Estes e outros dados constam do estudo “Igualdade de Género ao Longo da Vida – Portugal no contexto europeu”, da Fundação Francisco Manuel dos Santos, e da autoria de sete investigadores, divulgado esta segunda-feira e ao qual a Lusa teve acesso.
Em declarações à agência Lusa, a coordenadora do estudo salientou que uma das novidades desta investigação está no facto de trazer uma perspetiva prolongada no tempo, estudando três fases da vida, desde a infância e juventude (entre os 15 e os 29 anos), passando pela ‘rush hour of life’ (dos 30 aos 49 anos) e terminando na fase tardia da vida ativa (dos 50 aos 64 anos).
De acordo com Anália Torres, uma das constatações que “chocou perceber” foi que apesar de as mulheres serem, em média, mais escolarizadas do que os homens, entram no mercado de trabalho em desvantagem, ganhando salários mais baixos e com empregos mais precários, um fenómeno que em Portugal é “bastante acentuado”.
Particularmente na ‘rush hour of life’, a “jornada de trabalho das mulheres é pesadíssima”, com elas a acumularem horas do emprego com as horas de trabalho doméstico ou de assistência à família, sendo as mães portuguesas “as que mais trabalham na Europa”.

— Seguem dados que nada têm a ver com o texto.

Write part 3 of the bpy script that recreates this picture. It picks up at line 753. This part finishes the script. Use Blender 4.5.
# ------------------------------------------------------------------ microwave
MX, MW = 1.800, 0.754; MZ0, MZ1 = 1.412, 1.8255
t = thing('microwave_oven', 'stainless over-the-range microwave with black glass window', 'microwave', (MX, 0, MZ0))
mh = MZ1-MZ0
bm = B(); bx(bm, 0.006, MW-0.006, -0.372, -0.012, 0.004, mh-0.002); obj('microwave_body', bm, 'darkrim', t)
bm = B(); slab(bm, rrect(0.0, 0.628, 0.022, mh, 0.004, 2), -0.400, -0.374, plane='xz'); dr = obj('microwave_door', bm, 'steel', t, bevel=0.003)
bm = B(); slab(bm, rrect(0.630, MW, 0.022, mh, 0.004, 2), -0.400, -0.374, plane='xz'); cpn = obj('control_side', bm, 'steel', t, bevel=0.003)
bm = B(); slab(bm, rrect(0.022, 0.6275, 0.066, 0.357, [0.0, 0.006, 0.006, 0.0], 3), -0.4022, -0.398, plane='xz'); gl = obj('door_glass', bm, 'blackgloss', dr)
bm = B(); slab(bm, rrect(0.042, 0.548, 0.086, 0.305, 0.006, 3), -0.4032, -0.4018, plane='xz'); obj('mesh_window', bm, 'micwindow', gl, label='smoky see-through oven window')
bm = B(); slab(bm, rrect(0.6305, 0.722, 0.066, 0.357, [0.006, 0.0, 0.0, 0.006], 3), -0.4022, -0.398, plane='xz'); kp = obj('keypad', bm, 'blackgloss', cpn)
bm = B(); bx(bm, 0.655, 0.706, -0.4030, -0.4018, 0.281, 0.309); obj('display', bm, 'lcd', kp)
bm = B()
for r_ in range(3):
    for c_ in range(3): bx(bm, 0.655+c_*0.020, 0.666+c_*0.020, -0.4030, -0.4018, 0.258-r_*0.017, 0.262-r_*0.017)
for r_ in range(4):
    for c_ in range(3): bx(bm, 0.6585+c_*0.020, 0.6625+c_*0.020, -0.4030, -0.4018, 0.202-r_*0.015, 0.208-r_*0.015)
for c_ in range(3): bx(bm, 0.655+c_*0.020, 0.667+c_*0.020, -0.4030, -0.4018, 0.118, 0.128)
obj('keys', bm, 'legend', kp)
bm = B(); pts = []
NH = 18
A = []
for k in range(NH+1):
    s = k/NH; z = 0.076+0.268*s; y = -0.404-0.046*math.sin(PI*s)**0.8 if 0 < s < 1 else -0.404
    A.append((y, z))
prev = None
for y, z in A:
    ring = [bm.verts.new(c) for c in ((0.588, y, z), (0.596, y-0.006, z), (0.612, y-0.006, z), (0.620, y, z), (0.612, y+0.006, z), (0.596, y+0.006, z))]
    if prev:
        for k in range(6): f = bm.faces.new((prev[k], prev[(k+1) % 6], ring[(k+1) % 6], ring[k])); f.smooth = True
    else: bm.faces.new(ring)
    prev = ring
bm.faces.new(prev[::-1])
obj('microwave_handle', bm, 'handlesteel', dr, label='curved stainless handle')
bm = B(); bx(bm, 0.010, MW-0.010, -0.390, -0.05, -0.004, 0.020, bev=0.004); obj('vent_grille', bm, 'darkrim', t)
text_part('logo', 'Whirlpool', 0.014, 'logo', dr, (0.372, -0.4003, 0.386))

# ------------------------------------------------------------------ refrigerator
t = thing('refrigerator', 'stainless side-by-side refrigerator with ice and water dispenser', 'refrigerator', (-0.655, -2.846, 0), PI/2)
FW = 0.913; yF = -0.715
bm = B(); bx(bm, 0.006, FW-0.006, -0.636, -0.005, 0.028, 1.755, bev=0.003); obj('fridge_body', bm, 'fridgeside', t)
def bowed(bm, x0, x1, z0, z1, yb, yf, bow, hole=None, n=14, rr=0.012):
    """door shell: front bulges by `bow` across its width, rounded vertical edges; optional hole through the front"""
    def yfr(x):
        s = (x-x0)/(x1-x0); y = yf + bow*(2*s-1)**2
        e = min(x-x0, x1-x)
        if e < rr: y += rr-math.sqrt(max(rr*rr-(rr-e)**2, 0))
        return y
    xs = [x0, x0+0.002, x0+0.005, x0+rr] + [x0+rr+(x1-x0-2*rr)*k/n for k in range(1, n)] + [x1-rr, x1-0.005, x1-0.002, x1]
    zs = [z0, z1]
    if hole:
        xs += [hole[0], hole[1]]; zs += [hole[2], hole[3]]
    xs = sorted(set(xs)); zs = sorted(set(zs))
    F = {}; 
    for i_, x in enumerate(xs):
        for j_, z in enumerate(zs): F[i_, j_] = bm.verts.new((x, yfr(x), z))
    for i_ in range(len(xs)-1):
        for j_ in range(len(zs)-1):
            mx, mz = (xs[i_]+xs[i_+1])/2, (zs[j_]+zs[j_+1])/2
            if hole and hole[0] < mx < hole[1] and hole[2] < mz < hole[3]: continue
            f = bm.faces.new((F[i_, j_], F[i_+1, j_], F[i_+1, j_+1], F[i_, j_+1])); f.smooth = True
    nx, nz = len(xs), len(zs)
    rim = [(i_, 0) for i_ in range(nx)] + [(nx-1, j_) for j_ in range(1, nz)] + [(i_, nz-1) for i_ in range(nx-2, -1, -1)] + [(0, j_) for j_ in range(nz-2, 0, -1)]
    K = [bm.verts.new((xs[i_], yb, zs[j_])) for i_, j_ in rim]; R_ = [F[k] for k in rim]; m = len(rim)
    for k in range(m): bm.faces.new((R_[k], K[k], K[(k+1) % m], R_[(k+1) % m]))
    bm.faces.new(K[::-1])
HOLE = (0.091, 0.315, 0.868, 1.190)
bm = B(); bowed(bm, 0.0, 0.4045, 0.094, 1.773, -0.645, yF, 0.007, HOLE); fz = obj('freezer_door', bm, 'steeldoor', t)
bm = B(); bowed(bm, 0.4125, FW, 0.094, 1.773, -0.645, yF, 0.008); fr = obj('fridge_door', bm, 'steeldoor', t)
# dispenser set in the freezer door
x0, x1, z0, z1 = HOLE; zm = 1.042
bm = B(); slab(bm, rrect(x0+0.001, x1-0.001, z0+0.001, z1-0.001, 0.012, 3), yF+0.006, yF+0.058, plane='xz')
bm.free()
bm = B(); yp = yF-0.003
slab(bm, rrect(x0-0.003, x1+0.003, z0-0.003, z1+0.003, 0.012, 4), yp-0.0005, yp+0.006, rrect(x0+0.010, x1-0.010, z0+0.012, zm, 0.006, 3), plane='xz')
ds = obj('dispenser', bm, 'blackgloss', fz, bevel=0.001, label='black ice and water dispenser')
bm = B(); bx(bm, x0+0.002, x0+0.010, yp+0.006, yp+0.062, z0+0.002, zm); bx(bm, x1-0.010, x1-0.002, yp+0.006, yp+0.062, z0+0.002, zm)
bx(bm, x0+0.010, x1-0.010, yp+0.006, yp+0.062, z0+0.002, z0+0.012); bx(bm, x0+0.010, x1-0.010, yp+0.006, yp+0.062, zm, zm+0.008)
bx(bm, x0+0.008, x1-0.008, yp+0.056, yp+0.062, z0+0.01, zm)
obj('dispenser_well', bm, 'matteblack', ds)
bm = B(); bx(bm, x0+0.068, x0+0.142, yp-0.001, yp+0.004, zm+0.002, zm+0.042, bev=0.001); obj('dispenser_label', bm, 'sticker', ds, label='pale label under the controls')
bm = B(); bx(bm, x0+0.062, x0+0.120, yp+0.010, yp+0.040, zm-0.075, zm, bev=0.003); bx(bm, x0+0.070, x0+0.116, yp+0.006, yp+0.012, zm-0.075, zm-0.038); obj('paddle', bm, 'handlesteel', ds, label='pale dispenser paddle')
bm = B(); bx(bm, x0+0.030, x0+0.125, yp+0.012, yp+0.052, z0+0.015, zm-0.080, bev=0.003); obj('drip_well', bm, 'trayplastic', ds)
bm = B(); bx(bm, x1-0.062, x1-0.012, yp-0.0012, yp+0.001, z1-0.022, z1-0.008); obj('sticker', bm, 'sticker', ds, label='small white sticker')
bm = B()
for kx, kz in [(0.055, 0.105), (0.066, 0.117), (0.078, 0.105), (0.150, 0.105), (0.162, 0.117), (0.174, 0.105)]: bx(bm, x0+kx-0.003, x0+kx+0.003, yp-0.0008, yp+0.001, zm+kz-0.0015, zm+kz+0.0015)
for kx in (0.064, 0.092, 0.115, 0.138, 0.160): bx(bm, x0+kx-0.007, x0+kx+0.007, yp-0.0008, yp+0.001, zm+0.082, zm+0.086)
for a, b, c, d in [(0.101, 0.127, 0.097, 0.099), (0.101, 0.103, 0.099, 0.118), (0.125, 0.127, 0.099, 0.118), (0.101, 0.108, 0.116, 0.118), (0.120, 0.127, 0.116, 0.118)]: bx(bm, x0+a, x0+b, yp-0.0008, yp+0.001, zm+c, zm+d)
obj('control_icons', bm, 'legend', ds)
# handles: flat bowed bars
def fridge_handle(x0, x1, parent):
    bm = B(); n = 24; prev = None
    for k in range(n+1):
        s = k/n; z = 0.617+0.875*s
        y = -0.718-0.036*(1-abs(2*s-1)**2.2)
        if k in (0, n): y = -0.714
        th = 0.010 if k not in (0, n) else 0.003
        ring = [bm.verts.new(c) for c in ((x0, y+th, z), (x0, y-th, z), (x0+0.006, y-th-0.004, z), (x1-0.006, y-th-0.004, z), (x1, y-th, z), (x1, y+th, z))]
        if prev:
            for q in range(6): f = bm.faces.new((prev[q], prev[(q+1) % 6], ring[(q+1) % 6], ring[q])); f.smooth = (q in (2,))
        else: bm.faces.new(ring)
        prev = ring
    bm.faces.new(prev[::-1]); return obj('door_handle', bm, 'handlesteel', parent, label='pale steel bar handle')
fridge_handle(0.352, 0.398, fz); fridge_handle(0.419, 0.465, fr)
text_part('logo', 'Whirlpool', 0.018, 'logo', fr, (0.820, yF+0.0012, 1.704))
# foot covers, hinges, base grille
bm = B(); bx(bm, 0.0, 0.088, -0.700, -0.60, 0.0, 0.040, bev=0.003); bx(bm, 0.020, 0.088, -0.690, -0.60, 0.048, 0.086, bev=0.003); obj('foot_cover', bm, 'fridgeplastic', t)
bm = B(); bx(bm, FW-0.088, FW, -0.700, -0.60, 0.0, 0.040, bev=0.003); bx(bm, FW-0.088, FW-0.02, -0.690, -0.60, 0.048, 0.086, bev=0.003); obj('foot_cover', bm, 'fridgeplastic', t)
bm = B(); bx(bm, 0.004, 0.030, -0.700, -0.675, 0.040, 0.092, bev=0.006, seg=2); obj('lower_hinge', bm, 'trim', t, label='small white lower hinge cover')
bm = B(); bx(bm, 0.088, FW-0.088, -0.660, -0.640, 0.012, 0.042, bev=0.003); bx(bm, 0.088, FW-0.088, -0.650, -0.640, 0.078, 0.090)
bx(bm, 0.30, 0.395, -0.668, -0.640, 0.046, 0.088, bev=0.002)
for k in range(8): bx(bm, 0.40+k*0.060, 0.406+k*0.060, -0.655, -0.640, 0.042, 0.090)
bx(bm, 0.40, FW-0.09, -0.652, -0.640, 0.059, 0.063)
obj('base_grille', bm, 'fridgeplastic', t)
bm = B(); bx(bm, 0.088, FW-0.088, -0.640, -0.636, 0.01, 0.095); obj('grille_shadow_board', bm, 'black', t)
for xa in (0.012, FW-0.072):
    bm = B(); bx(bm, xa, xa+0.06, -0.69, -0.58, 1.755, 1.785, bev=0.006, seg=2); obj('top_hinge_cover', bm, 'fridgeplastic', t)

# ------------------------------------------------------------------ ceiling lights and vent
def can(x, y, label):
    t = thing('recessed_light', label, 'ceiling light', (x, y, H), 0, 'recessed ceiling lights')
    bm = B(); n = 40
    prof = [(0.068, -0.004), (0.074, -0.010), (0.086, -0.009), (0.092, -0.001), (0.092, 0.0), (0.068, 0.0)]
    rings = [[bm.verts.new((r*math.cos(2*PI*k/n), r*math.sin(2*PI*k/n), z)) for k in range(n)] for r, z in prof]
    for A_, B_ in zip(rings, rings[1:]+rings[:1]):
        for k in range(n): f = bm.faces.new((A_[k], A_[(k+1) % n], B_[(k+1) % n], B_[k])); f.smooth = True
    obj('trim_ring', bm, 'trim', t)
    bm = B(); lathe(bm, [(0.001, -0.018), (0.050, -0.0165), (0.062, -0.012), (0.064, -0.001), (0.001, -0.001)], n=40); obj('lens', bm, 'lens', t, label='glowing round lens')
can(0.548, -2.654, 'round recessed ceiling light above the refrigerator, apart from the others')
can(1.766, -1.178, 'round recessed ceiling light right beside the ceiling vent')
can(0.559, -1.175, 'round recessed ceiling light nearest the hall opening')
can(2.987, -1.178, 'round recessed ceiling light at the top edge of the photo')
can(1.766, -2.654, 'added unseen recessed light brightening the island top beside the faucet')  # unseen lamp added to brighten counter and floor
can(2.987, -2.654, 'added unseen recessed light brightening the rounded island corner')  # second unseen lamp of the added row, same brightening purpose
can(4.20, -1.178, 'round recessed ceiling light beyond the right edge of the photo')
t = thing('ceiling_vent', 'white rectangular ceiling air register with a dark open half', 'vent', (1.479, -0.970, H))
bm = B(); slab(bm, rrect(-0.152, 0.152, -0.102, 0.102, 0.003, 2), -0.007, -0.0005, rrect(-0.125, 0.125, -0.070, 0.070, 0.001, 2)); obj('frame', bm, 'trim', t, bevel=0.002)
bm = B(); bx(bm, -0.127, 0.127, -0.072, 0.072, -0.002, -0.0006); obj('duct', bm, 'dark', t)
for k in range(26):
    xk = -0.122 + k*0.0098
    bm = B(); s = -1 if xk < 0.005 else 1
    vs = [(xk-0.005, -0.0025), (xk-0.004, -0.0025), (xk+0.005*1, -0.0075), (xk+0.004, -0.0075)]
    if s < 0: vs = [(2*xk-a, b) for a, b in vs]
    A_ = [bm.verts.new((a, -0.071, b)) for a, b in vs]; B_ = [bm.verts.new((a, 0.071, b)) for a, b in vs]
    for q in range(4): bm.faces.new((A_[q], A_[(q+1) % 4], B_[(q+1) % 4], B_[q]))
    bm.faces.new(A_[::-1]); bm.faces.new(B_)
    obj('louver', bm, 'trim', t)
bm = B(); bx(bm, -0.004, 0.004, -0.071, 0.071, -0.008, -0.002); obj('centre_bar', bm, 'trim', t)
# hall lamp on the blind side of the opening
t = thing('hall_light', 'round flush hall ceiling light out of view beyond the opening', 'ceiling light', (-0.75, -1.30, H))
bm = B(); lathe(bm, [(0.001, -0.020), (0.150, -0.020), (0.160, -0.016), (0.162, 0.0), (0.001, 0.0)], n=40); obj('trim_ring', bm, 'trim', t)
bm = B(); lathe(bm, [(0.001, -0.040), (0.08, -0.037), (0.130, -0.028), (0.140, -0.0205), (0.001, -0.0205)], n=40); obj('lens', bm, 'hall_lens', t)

“Em todos os países da Europa e em todas as profissões, as mulheres ganham menos do que os homens”, constatou a coordenadora do Centro Interdisciplinar de Estudos de Igualdade de Género da Universidade de Lisboa.
Apesar de a ‘rush hour of life’ ser a fase da vida em que os salários/hora são mais elevados, os homens e as mulheres portuguesas “são dos mais mal pagos no contexto europeu”, sendo as mulheres “especialmente atingidas pelos salários baixos”, já que “em todos os países analisados os homens têm um salário médio/hora superior ao das mulheres”.
Anália Torres destacou ainda que o fosso salarial entre homens e mulheres em Portugal atinge tanto os salários mais elevados como os mais baixos, havendo nos quadros dirigentes uma diferença salarial que ronda os 600 euros.
De acordo com o estudo, em Portugal, a maior disparidade salarial regista-se entre os representantes do poder legislativo e de órgãos executivos, dirigentes, diretores, gestores e executivos (586 euros), seguindo-se os trabalhadores qualificados da indústria, construção e artífices (364 euros) e os operadores de instalações e máquinas e trabalhadores da montagem (353 euros).
O fosso salarial atinge também os trabalhadores não qualificados, havendo uma diferença de 203 euros entre os salários de homens e mulheres.
“É brutal, é muito dinheiro, e nos salários baixos esta desigualdade é fortíssima”, sublinhou Anália Torres.
O estudo constatou que as desigualdades se mantêm ao longo da vida e ao chegar à fase tardia da vida ativa, as mulheres têm pensões mais baixas, consequência de terem descontado menos, já que tinham salários mais baixos.
São também elas que muitas vezes saem do mercado de trabalho mais cedo, frequentemente para dar assistência à família, seja filhos, netos ou pais idosos, o que faz com que tenham uma carreira contributiva mais curta.
“A probabilidade de, no fim da linha, entrar na pobreza, é grande”, salientou Anália Torres.
Para a coordenadora do estudo, para se conseguir acabar com as desigualdades é preciso primeiro ter consciência que elas existem, apontando que às vezes pode haver alguma resistência devido à ideia de que muita coisa mudou em relação ao passado.
“Acho que o estudo traz uma consciência real para perceber que de facto, apesar de muita coisa ter mudado, há ainda um longo caminho a percorrer”, defendeu a investigadora.
Nesse sentido, deu como exemplo a família, apontando que tanto homens como mulheres deveriam ter as mesmas condições para constituir família e cuidar dos filhos e que as chamadas tarefas domésticas não têm género.
Sublinhou, por outro lado, que há uma “batalha” a fazer junto das empresas para as convencer da necessidade de haver discriminação positiva, defendendo que também aqui haja quotas na distribuição dos cargos diretivos.